** START OF Raw data **
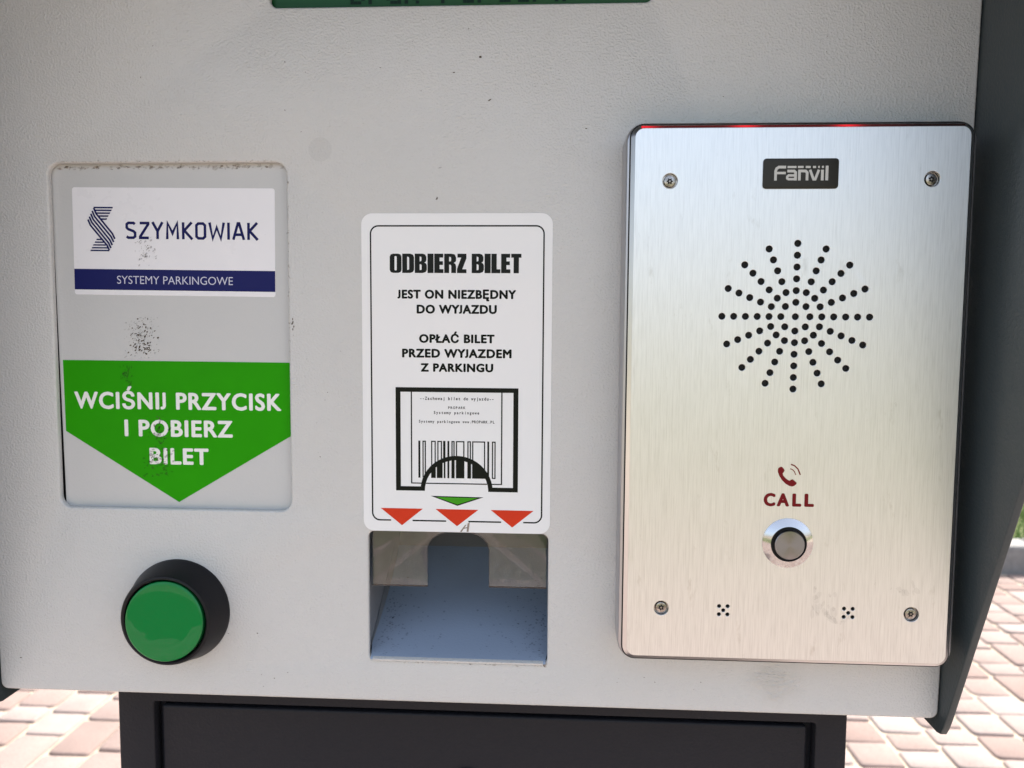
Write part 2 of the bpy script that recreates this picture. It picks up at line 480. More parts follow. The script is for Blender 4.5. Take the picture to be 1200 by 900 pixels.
def text(name, lines, z, material, parent, off=0.0, rot=0.0, pivot=(0, 0), mono=False, bold=0.0):
    """lines: (string, x_left, x_right, baseline, cap_height) in panel mm"""
    key = ('H', off)
    if key not in _text_cache:
        hv, _ = glyphs('H', off); _text_cache[key] = (min(y for x, y in hv), max(y for x, y in hv))
    h0, h1 = _text_cache[key]
    VV, FF = [], []
    for s, xl, xr, base, cap in lines:
        sy = cap / (h1 - h0)
        if mono:
            pitch = (xr - xl) / len(s)
            items = [(c, xl + i * pitch, None) for i, c in enumerate(s) if c != ' ']
        else: items = [(s, xl, xr)]
        for c, x0, x1 in items:
            sp_ = 1.12 if bold else 1.0
            k = (c, off, sp_)
            if k not in _text_cache: _text_cache[k] = glyphs(c, off, sp_)
            V, F = _text_cache[k]
            if not V: continue
            a0 = min(x for x, y in V); a1 = max(x for x, y in V)
            if x1 is None:
                wch = min(sy * 0.92, pitch * 0.88 / (a1 - a0)); o_ = x0 + pitch / 2 - wch * (a0 + a1) / 2
            else: wch = (x1 - x0) / (a1 - a0); o_ = x0 - a0 * wch
            if bold and x1 is not None:          # widen the strokes: stacked copies a hair apart
                wch = (x1 - x0 - 2 * bold) / (a1 - a0); o_ = x0 + bold - a0 * wch; sy = (cap - 2 * bold * .8) / (h1 - h0)
            for kk, (ox, oy) in enumerate([(0, 0)] if not bold else [(bold * math.cos(t), bold * .8 * math.sin(t)) for t in [math.pi / 4 * i for i in range(8)]] + [(0, 0)]):
              b = len(VV)
              for x, y in V:
                X, Y = o_ + x * wch + ox, base + (bold * .8 if x1 is not None else 0) + (y - h0) * sy + oy
                if rot:
                    dx, dy = X - pivot[0], Y - pivot[1]
                    X, Y = pivot[0] + dx * math.cos(rot) - dy * math.sin(rot), pivot[1] + dx * math.sin(rot) + dy * math.cos(rot)
                VV.append(P(X, Y, z + .006 * kk))
              for f in F:
                f = tuple(b + i for i in f)
                a, b_, c_ = (Vector(VV[i]) for i in f[:3])
                FF.append(f if (b_ - a).cross(c_ - a).y < 0 else f[::-1])
    return pydata(name, VV, FF, material, parent)

def flecks(name, spots, z, material, parent, seed=1):
    """small irregular dirt marks; spots: (cx, cy, half_w, half_h, count, size, lean)"""
    rr = random.Random(seed)
    V, F = [], []
    for cx, cy, hw, hh, cnt, size, lean in spots:
        for _ in range(cnt):
            x, y = cx + hw * max(-1, min(1, rr.gauss(0, .5))), cy + hh * max(-1, min(1, rr.gauss(0, .5)))
            a = lean + rr.gauss(0, 0.5); l = size * rr.uniform(.5, 1.6); w = l * rr.uniform(.25, .7)
            b = len(V); zz = z + 0.004 * rr.random() + 0.006 * (len(F) % 6)
            for i in range(6):
                t = i / 6 * 2 * math.pi; q = rr.uniform(.65, 1.2)
                u, v = l * q * math.cos(t), w * q * math.sin(t)
                V.append(P(x + u * math.cos(a) - v * math.sin(a), y + u * math.sin(a) + v * math.cos(a), zz))
            F.append(tuple(range(b, b + 6)))
    o = pydata(name, V, F, material, parent)
    o['kind'] = 'stuff'
    return o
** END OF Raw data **
*Exercise objective*
Repeat the material above in full and unchanged, minus its images.

*Exercise solution*
Write part 2 of the bpy script that recreates this picture. It picks up at line 480. More parts follow. The script is for Blender 4.5. Take the picture to be 1200 by 900 pixels.
def text(name, lines, z, material, parent, off=0.0, rot=0.0, pivot=(0, 0), mono=False, bold=0.0):
    """lines: (string, x_left, x_right, baseline, cap_height) in panel mm"""
    key = ('H', off)
    if key not in _text_cache:
        hv, _ = glyphs('H', off); _text_cache[key] = (min(y for x, y in hv), max(y for x, y in hv))
    h0, h1 = _text_cache[key]
    VV, FF = [], []
    for s, xl, xr, base, cap in lines:
        sy = cap / (h1 - h0)
        if mono:
            pitch = (xr - xl) / len(s)
            items = [(c, xl + i * pitch, None) for i, c in enumerate(s) if c != ' ']
        else: items = [(s, xl, xr)]
        for c, x0, x1 in items:
            sp_ = 1.12 if bold else 1.0
            k = (c, off, sp_)
            if k not in _text_cache: _text_cache[k] = glyphs(c, off, sp_)
            V, F = _text_cache[k]
            if not V: continue
            a0 = min(x for x, y in V); a1 = max(x for x, y in V)
            if x1 is None:
                wch = min(sy * 0.92, pitch * 0.88 / (a1 - a0)); o_ = x0 + pitch / 2 - wch * (a0 + a1) / 2
            else: wch = (x1 - x0) / (a1 - a0); o_ = x0 - a0 * wch
            if bold and x1 is not None:          # widen the strokes: stacked copies a hair apart
                wch = (x1 - x0 - 2 * bold) / (a1 - a0); o_ = x0 + bold - a0 * wch; sy = (cap - 2 * bold * .8) / (h1 - h0)
            for kk, (ox, oy) in enumerate([(0, 0)] if not bold else [(bold * math.cos(t), bold * .8 * math.sin(t)) for t in [math.pi / 4 * i for i in range(8)]] + [(0, 0)]):
              b = len(VV)
              for x, y in V:
                X, Y = o_ + x * wch + ox, base + (bold * .8 if x1 is not None else 0) + (y - h0) * sy + oy
                if rot:
                    dx, dy = X - pivot[0], Y - pivot[1]
                    X, Y = pivot[0] + dx * math.cos(rot) - dy * math.sin(rot), pivot[1] + dx * math.sin(rot) + dy * math.cos(rot)
                VV.append(P(X, Y, z + .006 * kk))
              for f in F:
                f = tuple(b + i for i in f)
                a, b_, c_ = (Vector(VV[i]) for i in f[:3])
                FF.append(f if (b_ - a).cross(c_ - a).y < 0 else f[::-1])
    return pydata(name, VV, FF, material, parent)

def flecks(name, spots, z, material, parent, seed=1):
    """small irregular dirt marks; spots: (cx, cy, half_w, half_h, count, size, lean)"""
    rr = random.Random(seed)
    V, F = [], []
    for cx, cy, hw, hh, cnt, size, lean in spots:
        for _ in range(cnt):
            x, y = cx + hw * max(-1, min(1, rr.gauss(0, .5))), cy + hh * max(-1, min(1, rr.gauss(0, .5)))
            a = lean + rr.gauss(0, 0.5); l = size * rr.uniform(.5, 1.6); w = l * rr.uniform(.25, .7)
            b = len(V); zz = z + 0.004 * rr.random() + 0.006 * (len(F) % 6)
            for i in range(6):
                t = i / 6 * 2 * math.pi; q = rr.uniform(.65, 1.2)
                u, v = l * q * math.cos(t), w * q * math.sin(t)
                V.append(P(x + u * math.cos(a) - v * math.sin(a), y + u * math.sin(a) + v * math.cos(a), zz))
            F.append(tuple(range(b, b + 6)))
    o = pydata(name, V, F, material, parent)
    o['kind'] = 'stuff'
    return o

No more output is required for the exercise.